The Authoritarian Playbook: This script is worn with use. Stalin’s pre-war purges eviscerated the Soviet officer corps, leading to catastrophic defeat when Germany invaded. Erdoğan’s ideological cleansing of the Turkish military has crippled its effectiveness. The pattern is a brutal constant: loyalty over competence equals collapse.

From Warrior Culture to Warband Logic

Hegseth’s vision isn’t a modern military; it’s a warband. Modern warfare demands intelligence, patience, and complex alliances. Hegseth offered a list of grievances against “beardos” and “fat generals,” and a pledge to gut the offices that investigate misconduct. This isn’t building a sharper sword; it’s sharpening a lynching mob. It operates on emotion, certainty, and a simplified story of good versus evil. Add crusader theology, and you have an institution incapable of the judgment modern warfare demands.


The Catastrophe of Forgetting

The most dangerous casualty is institutional memory. The six fired officials held over 200 years of hard-won experience. When you purge that, you don’t just lose people; you lose the ability to learn.

The stab-in-the-back myth makes learning impossible. If failure is always betrayal, then honest assessment is treason. Afghanistan wasn’t a 20-year lesson in the limits of power; it was a betrayal. This is how you get catastrophic intelligence failures; like believing the Afghan government would hold for months when it collapsed in days. When loyalty is the supreme virtue, truth-telling becomes career suicide.

What’s at Stake

America’s allies see an unreliable partner. China and Russia see an adversary that is actively hollowing out its own brain trust. The transformation rests on three interlocking lies: the historical lie (we never lose, we are only betrayed), the theological lie (our strength is purity, not wisdom), and the competence lie (zealotry can replace expertise).

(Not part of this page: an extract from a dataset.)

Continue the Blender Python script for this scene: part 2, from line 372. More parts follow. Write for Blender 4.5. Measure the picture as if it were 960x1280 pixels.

If this succeeds, America won’t become stronger; it will become brittle. A military that cannot learn, adapt, or tell truth from power is not preparing for victory; it is engineering its own catastrophe.

And when that catastrophe arrives, the myth is already pre-loaded. The failure won’t be because crusader rhetoric is a poor strategy. It will be because someone, somewhere, betrayed the cause.

The question is no longer if this can happen in America. It is happening. The question is whether it can be stopped before a manufactured past creates a future where the military serves a theology, not the Constitution, and a leader, not the nation.